I decided to brandish the rotary cutter a bit rashly and cut it down even further, and to be honest, the quilt is better for the “mistake.” The circles are now half circles, and I managed to cut and sew it pretty well so they really are half of a circle, and not three eighths or five eighths of a circle. Instead of being predictable, now it’s interesting. It’s not so planned looking and it’s more spontaneous. I got lucky and all is not lost.

And I remember having a couple of those kinds of thoughts in the back of my head during this “sewing while on the phone” episode too: thoughts like “I’m not sure about the border; it’s not quite what I envisioned. It’s not looking quite as good as it did in my head.” If I hadn’t been on the phone and already multitasking, maybe those thoughts would have moved a little farther forward in my brain, and the outcome might have been the same in the end, but who knows?

So here’s the point: I’ve been quilting for 20 years and sewing for 30, so a lot of what I do is just plain instinct and habit, which isn’t always a good thing. It’s great to just “know” what to do and how to make something work and come out the way you want it to a lot of the time, but sometimes things need more conscious thought and planning.
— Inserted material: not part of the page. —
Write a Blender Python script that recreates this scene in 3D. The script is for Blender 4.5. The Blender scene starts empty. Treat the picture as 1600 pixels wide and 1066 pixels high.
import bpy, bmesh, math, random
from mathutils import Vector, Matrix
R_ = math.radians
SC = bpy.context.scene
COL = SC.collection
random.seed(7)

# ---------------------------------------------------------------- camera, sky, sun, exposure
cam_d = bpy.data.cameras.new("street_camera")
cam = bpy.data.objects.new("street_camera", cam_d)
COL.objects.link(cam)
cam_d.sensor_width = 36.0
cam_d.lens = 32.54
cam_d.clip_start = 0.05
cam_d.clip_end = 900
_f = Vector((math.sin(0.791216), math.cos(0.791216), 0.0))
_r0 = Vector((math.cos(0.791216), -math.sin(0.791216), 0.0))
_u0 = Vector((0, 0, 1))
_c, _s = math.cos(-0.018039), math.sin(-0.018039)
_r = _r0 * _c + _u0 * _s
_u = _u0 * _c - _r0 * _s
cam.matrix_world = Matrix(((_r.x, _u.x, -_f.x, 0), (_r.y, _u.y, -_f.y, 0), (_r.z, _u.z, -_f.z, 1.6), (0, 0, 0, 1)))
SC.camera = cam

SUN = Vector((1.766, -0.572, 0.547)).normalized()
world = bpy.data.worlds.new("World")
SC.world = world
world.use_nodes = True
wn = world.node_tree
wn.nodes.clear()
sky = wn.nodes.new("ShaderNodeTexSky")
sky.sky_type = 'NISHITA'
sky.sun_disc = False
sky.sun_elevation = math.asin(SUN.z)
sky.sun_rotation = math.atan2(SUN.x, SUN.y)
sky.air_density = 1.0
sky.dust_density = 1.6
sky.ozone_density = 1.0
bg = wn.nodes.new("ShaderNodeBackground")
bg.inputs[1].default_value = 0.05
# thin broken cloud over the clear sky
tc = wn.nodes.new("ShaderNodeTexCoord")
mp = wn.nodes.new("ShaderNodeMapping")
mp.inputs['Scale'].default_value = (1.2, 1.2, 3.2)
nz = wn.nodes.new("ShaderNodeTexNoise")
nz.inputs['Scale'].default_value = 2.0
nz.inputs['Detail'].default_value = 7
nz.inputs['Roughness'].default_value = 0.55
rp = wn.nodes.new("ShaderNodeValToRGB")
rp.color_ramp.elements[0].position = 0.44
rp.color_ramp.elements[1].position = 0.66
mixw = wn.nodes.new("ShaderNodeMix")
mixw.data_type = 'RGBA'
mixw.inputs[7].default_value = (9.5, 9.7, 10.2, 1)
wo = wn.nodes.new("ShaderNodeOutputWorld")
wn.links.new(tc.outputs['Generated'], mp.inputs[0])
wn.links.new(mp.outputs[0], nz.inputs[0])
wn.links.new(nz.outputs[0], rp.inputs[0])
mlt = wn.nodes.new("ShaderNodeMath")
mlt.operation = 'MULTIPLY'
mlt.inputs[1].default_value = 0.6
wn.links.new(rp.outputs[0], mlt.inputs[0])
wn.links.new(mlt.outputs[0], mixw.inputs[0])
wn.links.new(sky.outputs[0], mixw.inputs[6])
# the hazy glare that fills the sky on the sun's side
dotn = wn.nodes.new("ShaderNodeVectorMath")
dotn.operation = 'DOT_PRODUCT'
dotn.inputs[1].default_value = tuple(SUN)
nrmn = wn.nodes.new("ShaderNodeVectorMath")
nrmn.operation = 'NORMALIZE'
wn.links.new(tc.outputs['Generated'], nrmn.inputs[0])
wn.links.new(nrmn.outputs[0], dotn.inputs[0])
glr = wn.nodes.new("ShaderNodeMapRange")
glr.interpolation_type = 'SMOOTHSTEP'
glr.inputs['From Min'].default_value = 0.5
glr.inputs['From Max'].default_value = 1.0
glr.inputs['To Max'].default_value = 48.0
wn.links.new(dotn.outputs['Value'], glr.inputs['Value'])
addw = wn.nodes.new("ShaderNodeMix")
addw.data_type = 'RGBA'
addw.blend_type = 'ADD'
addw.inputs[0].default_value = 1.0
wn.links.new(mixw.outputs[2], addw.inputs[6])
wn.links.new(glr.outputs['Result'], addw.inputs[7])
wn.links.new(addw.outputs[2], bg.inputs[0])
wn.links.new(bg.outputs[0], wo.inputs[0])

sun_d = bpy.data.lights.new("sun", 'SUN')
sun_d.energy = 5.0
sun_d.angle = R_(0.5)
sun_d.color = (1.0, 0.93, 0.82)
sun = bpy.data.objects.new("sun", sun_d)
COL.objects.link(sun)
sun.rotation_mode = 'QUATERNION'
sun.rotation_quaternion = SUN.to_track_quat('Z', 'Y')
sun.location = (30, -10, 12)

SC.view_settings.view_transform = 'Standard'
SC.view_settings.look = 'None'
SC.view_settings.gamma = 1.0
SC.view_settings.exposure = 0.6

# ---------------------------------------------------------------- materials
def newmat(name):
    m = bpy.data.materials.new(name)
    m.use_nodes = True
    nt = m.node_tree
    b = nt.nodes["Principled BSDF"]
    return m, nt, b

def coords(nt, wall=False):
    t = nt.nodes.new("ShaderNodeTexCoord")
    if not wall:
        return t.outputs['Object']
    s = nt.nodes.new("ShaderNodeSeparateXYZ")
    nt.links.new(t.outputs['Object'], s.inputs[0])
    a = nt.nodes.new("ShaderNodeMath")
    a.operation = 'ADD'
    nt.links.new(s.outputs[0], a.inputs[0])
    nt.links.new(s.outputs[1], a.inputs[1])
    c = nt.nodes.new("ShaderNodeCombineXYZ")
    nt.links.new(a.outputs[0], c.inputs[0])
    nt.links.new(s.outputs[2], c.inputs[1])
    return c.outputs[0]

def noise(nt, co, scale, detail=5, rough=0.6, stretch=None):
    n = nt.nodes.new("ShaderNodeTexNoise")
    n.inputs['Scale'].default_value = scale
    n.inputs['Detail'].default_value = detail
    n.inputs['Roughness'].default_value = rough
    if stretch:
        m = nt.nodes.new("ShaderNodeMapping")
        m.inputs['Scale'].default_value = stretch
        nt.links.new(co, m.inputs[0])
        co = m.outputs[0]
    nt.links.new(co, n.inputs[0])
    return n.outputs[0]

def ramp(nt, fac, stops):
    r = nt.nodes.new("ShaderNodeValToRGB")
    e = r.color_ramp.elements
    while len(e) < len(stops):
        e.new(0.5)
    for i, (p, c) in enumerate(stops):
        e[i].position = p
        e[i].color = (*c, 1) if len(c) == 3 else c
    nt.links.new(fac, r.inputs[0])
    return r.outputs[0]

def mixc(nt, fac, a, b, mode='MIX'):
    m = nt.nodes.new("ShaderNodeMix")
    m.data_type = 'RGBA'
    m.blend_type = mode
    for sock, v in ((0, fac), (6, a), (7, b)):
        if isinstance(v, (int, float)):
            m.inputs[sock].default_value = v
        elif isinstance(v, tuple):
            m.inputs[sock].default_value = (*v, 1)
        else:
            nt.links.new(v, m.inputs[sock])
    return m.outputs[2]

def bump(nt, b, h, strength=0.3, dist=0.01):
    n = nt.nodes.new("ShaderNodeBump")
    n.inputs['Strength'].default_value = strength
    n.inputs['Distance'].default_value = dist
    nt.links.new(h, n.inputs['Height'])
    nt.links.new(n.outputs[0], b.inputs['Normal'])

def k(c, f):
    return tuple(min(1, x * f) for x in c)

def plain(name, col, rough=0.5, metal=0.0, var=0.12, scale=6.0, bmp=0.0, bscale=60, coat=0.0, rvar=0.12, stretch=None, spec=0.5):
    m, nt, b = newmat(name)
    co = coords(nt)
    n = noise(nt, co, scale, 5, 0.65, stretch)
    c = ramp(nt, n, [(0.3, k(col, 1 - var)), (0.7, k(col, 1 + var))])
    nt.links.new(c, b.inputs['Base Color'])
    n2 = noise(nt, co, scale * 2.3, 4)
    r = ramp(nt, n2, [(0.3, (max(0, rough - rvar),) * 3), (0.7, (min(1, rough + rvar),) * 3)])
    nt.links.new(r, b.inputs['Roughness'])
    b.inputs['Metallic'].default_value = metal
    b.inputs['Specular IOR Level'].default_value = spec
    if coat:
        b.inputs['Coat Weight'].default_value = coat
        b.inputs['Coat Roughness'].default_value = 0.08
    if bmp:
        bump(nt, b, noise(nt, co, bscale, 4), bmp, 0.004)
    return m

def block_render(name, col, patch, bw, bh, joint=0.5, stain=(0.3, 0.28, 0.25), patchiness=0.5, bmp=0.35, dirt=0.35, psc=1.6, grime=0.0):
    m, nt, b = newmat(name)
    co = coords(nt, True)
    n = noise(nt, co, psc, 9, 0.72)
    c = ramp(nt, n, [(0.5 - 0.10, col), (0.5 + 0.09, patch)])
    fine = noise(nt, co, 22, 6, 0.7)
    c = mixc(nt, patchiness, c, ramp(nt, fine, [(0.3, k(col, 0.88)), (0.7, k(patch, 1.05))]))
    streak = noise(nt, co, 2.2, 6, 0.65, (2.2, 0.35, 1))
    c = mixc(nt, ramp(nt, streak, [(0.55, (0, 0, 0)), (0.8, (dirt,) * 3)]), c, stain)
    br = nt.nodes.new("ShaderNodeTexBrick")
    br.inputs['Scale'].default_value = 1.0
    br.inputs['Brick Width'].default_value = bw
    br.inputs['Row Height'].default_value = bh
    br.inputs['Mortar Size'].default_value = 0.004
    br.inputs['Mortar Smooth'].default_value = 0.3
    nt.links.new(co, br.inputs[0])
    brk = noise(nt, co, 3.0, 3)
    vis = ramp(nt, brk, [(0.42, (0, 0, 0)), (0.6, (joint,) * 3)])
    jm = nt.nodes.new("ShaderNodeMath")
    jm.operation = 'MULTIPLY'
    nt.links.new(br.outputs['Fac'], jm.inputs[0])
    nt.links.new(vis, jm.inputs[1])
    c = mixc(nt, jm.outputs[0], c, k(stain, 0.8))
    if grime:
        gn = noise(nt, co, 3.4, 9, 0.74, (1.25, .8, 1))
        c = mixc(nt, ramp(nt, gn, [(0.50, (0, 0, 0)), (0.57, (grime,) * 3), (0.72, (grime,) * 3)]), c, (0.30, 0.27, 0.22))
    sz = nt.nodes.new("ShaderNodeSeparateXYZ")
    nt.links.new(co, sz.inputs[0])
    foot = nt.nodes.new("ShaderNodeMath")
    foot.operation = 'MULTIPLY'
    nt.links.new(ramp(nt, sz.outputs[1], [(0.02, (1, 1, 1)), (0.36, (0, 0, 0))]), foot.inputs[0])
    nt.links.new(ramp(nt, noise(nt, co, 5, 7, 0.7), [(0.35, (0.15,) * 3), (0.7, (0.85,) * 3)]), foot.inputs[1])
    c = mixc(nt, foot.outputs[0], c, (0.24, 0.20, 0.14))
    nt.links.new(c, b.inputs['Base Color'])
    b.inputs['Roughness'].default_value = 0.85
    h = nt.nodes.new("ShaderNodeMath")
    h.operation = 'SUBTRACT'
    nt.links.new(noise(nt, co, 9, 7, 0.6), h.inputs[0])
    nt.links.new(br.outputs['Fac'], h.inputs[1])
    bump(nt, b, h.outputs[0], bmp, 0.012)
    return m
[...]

Yesterday I wasn’t really thinking and planning what I was doing; I was acting on instinct and habit and figuring I knew what I was doing. Sometimes that instinct and habit can turn right around and send me sliding down the shower wall into the drain, which is sort of what happened yesterday.

Unlike the spider though, I won’t die of it, which means I can learn from it. Sure, you’d think I’d have learned this one already, because it’s not like I haven’t ever trimmed a quilt wrong before, but hey, sometimes it takes more than once, or even a refresher course years down the road. This was probably my refresher course in quilt trimming and what not to do.

Spider number five? He probably doesn’t get a refresher course. He was a tough little sucker, requiring a switch to the heavy massage setting with the handheld shower head to get him to let go and take a slide down the wall and wash down the drain. With any luck, it’s the last spider I’ll have to deal with this week though I’m not counting on it. I’m keeping the combat boots handy and thinking that a call to an exterminator might not be a bad plan.